The problem — Give the number of lines that include the word "from", nothing more.

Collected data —
....

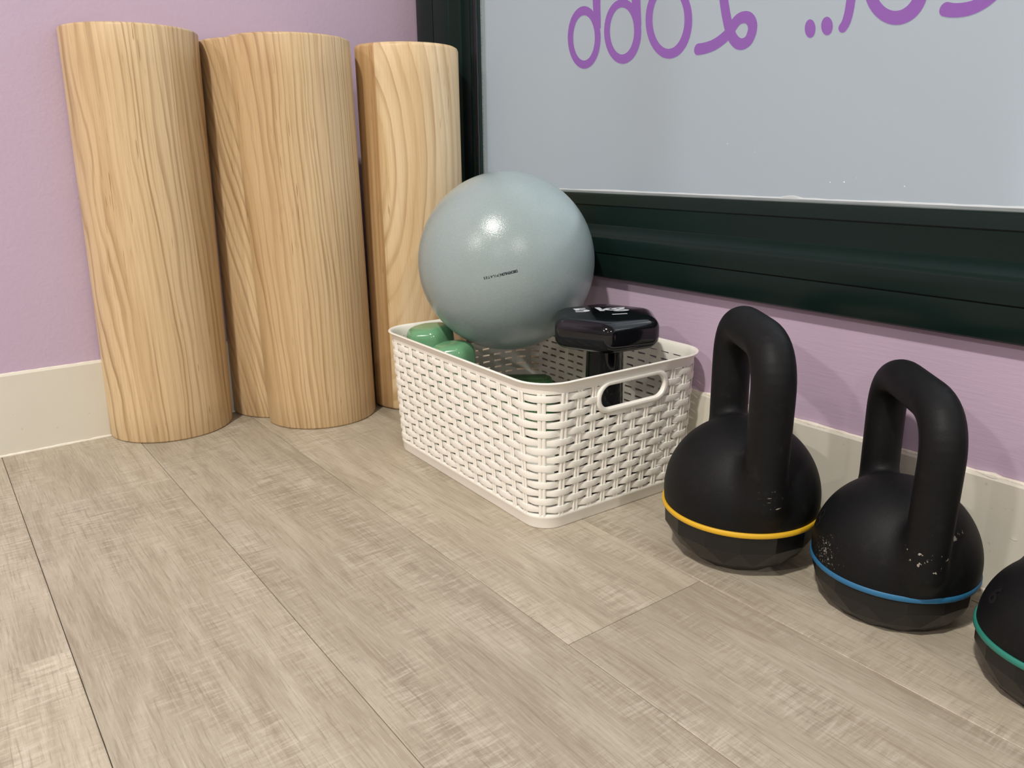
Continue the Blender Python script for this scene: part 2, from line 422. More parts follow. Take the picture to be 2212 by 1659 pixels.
# black gasket down the left edge, wavy inner lip
def strip_z(name, x, z0, z1, wdt, y0, y1, mat, amp, freq, seed):
    rings = []; n = 120
    for i in range(n + 1):
        z = z0 + (z1 - z0) * i / n
        d = amp * mnoise.noise(Vector((z * freq, seed, 0))) + 0.6 * amp * mnoise.noise(Vector((z * freq * 4, seed, 5)))
        rings.append([(x, y0, z), (x + wdt * 0.5, y0 - 0.001, z), (x + wdt + d, y0, z), (x + wdt + d, y1, z), (x, y1, z)])
    return mk(name, *loft(rings, cap0=True, cap1=True), mat, win, smooth=40)
strip_z('glazing_gasket', gx0 - 0.010, gz0, gz1, 0.009, GY - 0.011, GY - 0.0002, M_gasket, 0.0010, 25, 4)
strip_z('film_edge', gx0 - 0.0012, gz0, gz1, 0.0028, GY - 0.0012, GY - 0.0001, M_seal, 0.0008, 14, 9)
def strip_x(name, z, x0, x1, hgt, y0, y1, mat, amp, freq, seed, spikes=False):
    rings = []; n = 420
    for i in range(n + 1):
        x = x0 + (x1 - x0) * i / n
        d = amp * (mnoise.noise(Vector((x * freq, seed, 0))) + 0.6 * mnoise.noise(Vector((x * freq * 5, seed, 5))))
        if spikes: d += max(0, mnoise.noise(Vector((x * 22, 3, seed))) - 0.25) * 0.010
        rings.append([(x, y0, z), (x, y0 - 0.0006, z + hgt * 0.5), (x, y0 + 0.0004, z + hgt + d), (x, y1, z + hgt + d), (x, y1, z)])
    return mk(name, *loft(rings, cap0=True, cap1=True), mat, win, smooth=40)
strip_x('glazing_seal', gz0 - 0.001, gx0, gx1, 0.0040, GY - 0.006, GY - 0.0003, M_seal, 0.0005, 8, 2)
strip_x('film_edge', gz0 + 0.002, gx0, gx1, 0.0032, GY - 0.0016, GY - 0.0001, M_film, 0.0010, 11, 6, True)
# scattered specks stuck to the film
sv = []; sf = []
for (X, Z) in ((0.742, 0.43), (0.876, 0.402), (0.862, 0.397), (0.902, 0.401), (0.845, 0.3965), (0.93, 0.394), (0.56, 0.43), (0.70, 0.44), (0.91, 0.47)):
    n0 = len(sv); r_ = random.uniform(0.0005, 0.0011)
    for i in range(7):
        a = 2 * pi * i / 7; sv.append((X + r_ * cos(a), GY - 0.0004, Z + r_ * sin(a)))
    sf.append(tuple(range(n0, n0 + 7)))
sp = mk('speck', sv, sf, M_speck, win, kind='stuff')

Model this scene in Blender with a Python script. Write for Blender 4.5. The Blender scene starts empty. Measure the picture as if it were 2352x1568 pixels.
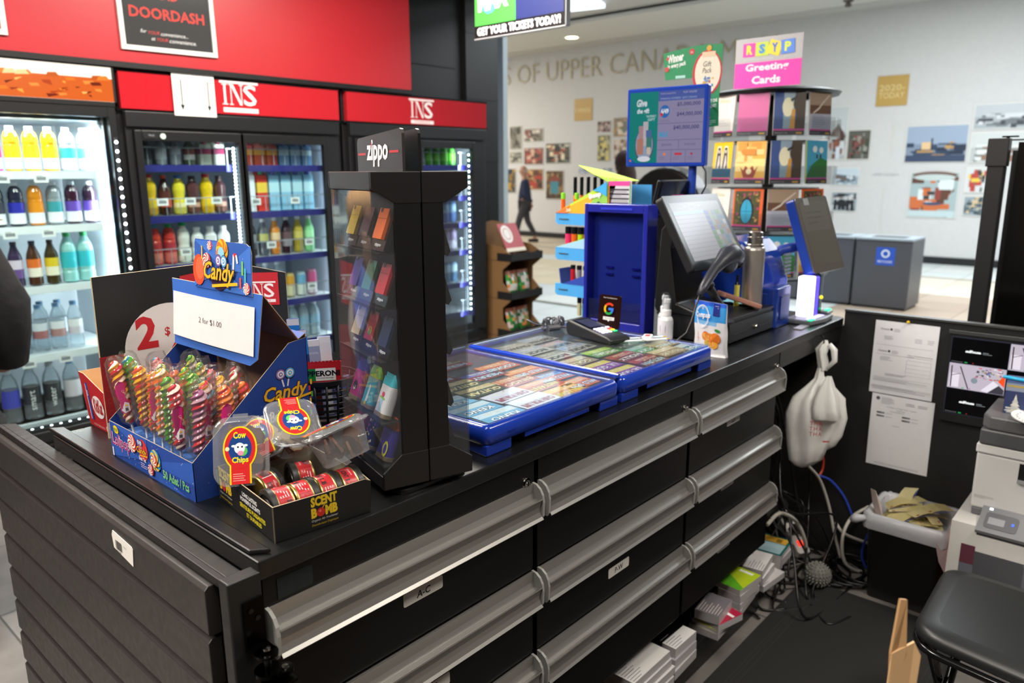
import bpy, bmesh, math, random
from mathutils import Vector, Matrix
random.seed(7)
C = bpy.context.scene.collection
PI = math.pi
# ---------------------------------------------------------------- camera, world, exposure
sc = bpy.context.scene
cam_d = bpy.data.cameras.new('camera'); cam = bpy.data.objects.new('camera', cam_d); C.objects.link(cam)
cam_d.sensor_width = 36.0; cam_d.lens = 36.0*1740.2/2352; cam_d.clip_start = .05; cam_d.clip_end = 100
_y, _p, _r = 0.7260443, 0.2207786, 0.00455101
_f = Vector((math.cos(_p)*math.cos(_y), math.cos(_p)*math.sin(_y), -math.sin(_p)))
_rt = Vector((math.sin(_y), -math.cos(_y), 0)); _d = _f.cross(_rt)
_r2 = _rt*math.cos(_r)+_d*math.sin(_r); _d2 = -_rt*math.sin(_r)+_d*math.cos(_r)
cam.matrix_world = Matrix(((_r2.x, -_d2.x, -_f.x, 0), (_r2.y, -_d2.y, -_f.y, 0), (_r2.z, -_d2.z, -_f.z, 1.55), (0, 0, 0, 1)))
cam_d.dof.use_dof = True; cam_d.dof.focus_distance = 1.45; cam_d.dof.aperture_fstop = 4.0
sc.camera = cam
w = bpy.data.worlds.new('world'); sc.world = w; w.use_nodes = True
w.node_tree.nodes['Background'].inputs[0].default_value = (.82, .88, 1, 1)
w.node_tree.nodes['Background'].inputs[1].default_value = .40
sc.view_settings.view_transform = 'Standard'; sc.view_settings.look = 'None'
sc.view_settings.exposure = .35; sc.view_settings.gamma = 1.0
sc.view_settings.use_curve_mapping = False
sc.cycles.max_bounces = 6; sc.cycles.transparent_max_bounces = 24; sc.cycles.caustics_reflective = False; sc.cycles.caustics_refractive = False
sc.cycles.use_denoising = True
def area(name, loc, sx, sy, power, col=(1, 1, 1), rot=(0, 0, 0)):
    l = bpy.data.lights.new(name, 'AREA'); l.shape = 'RECTANGLE'; l.size = sx; l.size_y = sy; l.energy = power; l.color = col
    o = bpy.data.objects.new(name, l); C.objects.link(o); o.location = loc; o.rotation_euler = rot
    return o
WARM = (1, .93, .84); COOL = (.90, .96, 1)
area('ceiling_lamp', (.3, .3, 2.93), 1.2, .6, 22, WARM)
area('ceiling_lamp', (2.3, -.7, 2.93), 1.2, .6, 38, WARM)
area('ceiling_lamp', (.4, 2.6, 2.93), 1.2, .6, 70, WARM)
area('ceiling_lamp', (2.4, 2.7, 2.93), 1.2, .6, 60, WARM)
area('ceiling_lamp', (-1.6, 1.4, 2.93), 1.2, .6, 80, WARM)
for x, y, p, c in ((8.0, .5, 220, COOL), (7.8, 15, 200, WARM), (11.0, 1.8, 230, COOL), (11.0, 14.5, 240, WARM), (7.2, 4.6, 90, COOL)):
    area('mall_lamp', (x, y, 4.18), 2.2 if x < 10 else 1.5, 4.0 if y != 4.6 else 1.2, p, c)
# ---------------------------------------------------------------- colours and materials
def lin(c):
    if isinstance(c, str):
        c = c.lstrip('#'); c = tuple(int(c[i:i+2], 16)/255 for i in (0, 2, 4))
    return tuple((v/12.92 if v <= .04045 else ((v+.055)/1.055)**2.4) for v in c)
MATS = {}
def mat(key):
    if key in MATS: return MATS[key]
    m = bpy.data.materials.new(key); MATS[key] = m; m.use_nodes = True
    nt = m.node_tree; b = nt.nodes['Principled BSDF']; out = nt.nodes['Material Output']
    N = nt.nodes.new; L = nt.links.new
    at = N('ShaderNodeAttribute'); at.attribute_name = 'Col'
    tc = N('ShaderNodeTexCoord')
    def noise(scale, detail=4, obj=True):
        n = N('ShaderNodeTexNoise'); n.inputs['Scale'].default_value = scale; n.inputs['Detail'].default_value = detail
        L(tc.outputs['Object'], n.inputs['Vector']); return n
    def bump(fac, dist, st=.3):
        bp = N('ShaderNodeBump'); bp.inputs['Strength'].default_value = st; bp.inputs['Distance'].default_value = dist
        L(fac, bp.inputs['Height']); L(bp.outputs[0], b.inputs['Normal'])
    def tint(n, lo, hi, src=None):
        mr = N('ShaderNodeMapRange'); L(n.outputs[0], mr.inputs[0]); mr.inputs[3].default_value = lo; mr.inputs[4].default_value = hi
        mx = N('ShaderNodeMix'); mx.data_type = 'RGBA'; mx.blend_type = 'MULTIPLY'; mx.inputs[0].default_value = 1
        L(src or at.outputs['Color'], mx.inputs[6]); L(mr.outputs[0], mx.inputs[7]); L(mx.outputs[2], b.inputs['Base Color'])
        return mr
    base = key.split('_')[0]
    rough = {'paper': .75, 'card': .55, 'gloss': .16, 'satin': .38, 'matte': .8, 'metal': .3, 'chrome': .12, 'rubber': .7, 'candy': .22, 'foil': .28,
             'wood': .42, 'top': .24, 'skin': .5, 'cloth': .9, 'bottle': .12, 'brushed': .34, 'screen': .2, 'photo': .5}.get(base, .5)
    b.inputs['Roughness'].default_value = rough
    L(at.outputs['Color'], b.inputs['Base Color'])
    if base in ('metal', 'chrome', 'brushed'): b.inputs['Metallic'].default_value = 1 if base != 'brushed' else .75
    if base == 'brushed':
        n = noise(260, 2); bump(n.outputs[0], .0002, .05)
    if base == 'paper': n = noise(60); tint(n, .95, 1.03)
    if base == 'card': n = noise(35); tint(n, .94, 1.04); bump(n.outputs[0], .001, .08)
    if base == 'matte': n = noise(18); tint(n, .93, 1.05); bump(n.outputs[0], .002, .08)
    if base == 'satin': n = noise(90, 2); bump(n.outputs[0], .0005, .06)
    if base == 'rubber': n = noise(300, 3); bump(n.outputs[0], .001, .4)
    if base == 'wood':
        n = noise(9, 6); mr = tint(n, .82, 1.15)
        n2 = noise(55, 6); r = N('ShaderNodeMapRange'); L(n2.outputs[0], r.inputs[0]); r.inputs[3].default_value = .3; r.inputs[4].default_value = .6
        L(r.outputs[0], b.inputs['Roughness']); bump(n2.outputs[0], .001, .12)
    if base == 'top':      # black laminate worktop with dust and scuffs
        n = noise(7, 8); n2 = noise(900, 2); n3 = noise(3, 3)
        r = N('ShaderNodeMapRange'); L(n.outputs[0], r.inputs[0]); r.inputs[1].default_value = .35; r.inputs[2].default_value = .75; r.inputs[3].default_value = .27; r.inputs[4].default_value = .38
        L(r.outputs[0], b.inputs['Roughness'])
        r2 = N('ShaderNodeMapRange'); L(n2.outputs[0], r2.inputs[0]); r2.inputs[1].default_value = .70; r2.inputs[2].default_value = .78
        r3 = N('ShaderNodeMapRange'); L(n3.outputs[0], r3.inputs[0]); r3.inputs[1].default_value = .40; r3.inputs[2].default_value = .7; r3.inputs[4].default_value = .5
        mu = N('ShaderNodeMath'); mu.operation = 'MULTIPLY'; L(r2.outputs[0], mu.inputs[0]); L(r3.outputs[0], mu.inputs[1])
        mx = N('ShaderNodeMix'); mx.data_type = 'RGBA'; L(mu.outputs[0], mx.inputs[0]); L(at.outputs['Color'], mx.inputs[6]); mx.inputs[7].default_value = (.4, .4, .38, 1)
        L(mx.outputs[2], b.inputs['Base Color'])
    if key.endswith('_low'): b.inputs['Specular IOR Level'].default_value = .22
    if base == 'candy': b.inputs['Coat Weight'].default_value = .6
    if base == 'foil': n = noise(45, 4); bump(n.outputs[0], .004, .35)
    if base == 'cloth': n = noise(25, 4); bump(n.outputs[0], .01, .4)
    if base == 'bottle': b.inputs['Coat Weight'].default_value = .3
    if base in ('clear', 'wrap', 'glass', 'pet'):
        nt.nodes.remove(b)
        tr = N('ShaderNodeBsdfTransparent'); gl = N('ShaderNodeBsdfGlossy'); mxs = N('ShaderNodeMixShader'); lw = N('ShaderNodeLayerWeight'); df = N('ShaderNodeBsdfDiffuse'); mh = N('ShaderNodeMixShader')
        gl.inputs['Roughness'].default_value = {'clear': .06, 'wrap': .16, 'glass': .01, 'pet': .1}[base]
        lw.inputs['Blend'].default_value = .18
        r = N('ShaderNodeMapRange'); L(lw.outputs['Fresnel'], r.inputs[0]); r.inputs[3].default_value = {'clear': .02, 'wrap': .04, 'glass': .015, 'pet': .05}[base]; r.inputs[4].default_value = {'clear': .26, 'wrap': .35, 'glass': .5, 'pet': .6}[base]
        mh.inputs[0].default_value = .10 if key == 'clear_hazy' else {'clear': .02, 'wrap': .025, 'glass': .0, 'pet': .12}[base]; df.inputs[0].default_value = (.85, .87, .9, 1)
        L(at.outputs['Color'], tr.inputs[0]); L(tr.outputs[0], mh.inputs[1]); L(df.outputs[0], mh.inputs[2])
        L(r.outputs[0], mxs.inputs[0]); L(mh.outputs[0], mxs.inputs[1]); L(gl.outputs[0], mxs.inputs[2]); L(mxs.outputs[0], out.inputs[0])
        if base == 'wrap':
            n = noise(120, 3); bp = N('ShaderNodeBump'); bp.inputs['Strength'].default_value = .6; bp.inputs['Distance'].default_value = .004; L(n.outputs[0], bp.inputs['Height'])
            L(bp.outputs[0], gl.inputs['Normal'])
    if base in ('emit', 'screen'):
        st = float(key.split('_')[1]) if '_' in key else 1.0
        L(at.outputs['Color'], b.inputs['Emission Color']); b.inputs['Emission Strength'].default_value = st
        if base == 'screen':
            dk = N('ShaderNodeMix'); dk.data_type = 'RGBA'; dk.blend_type = 'MULTIPLY'; dk.inputs[0].default_value = 1; L(at.outputs['Color'], dk.inputs[6]); dk.inputs[7].default_value = (.05, .05, .05, 1); L(dk.outputs[2], b.inputs['Base Color'])
    return m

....

Full answer — 2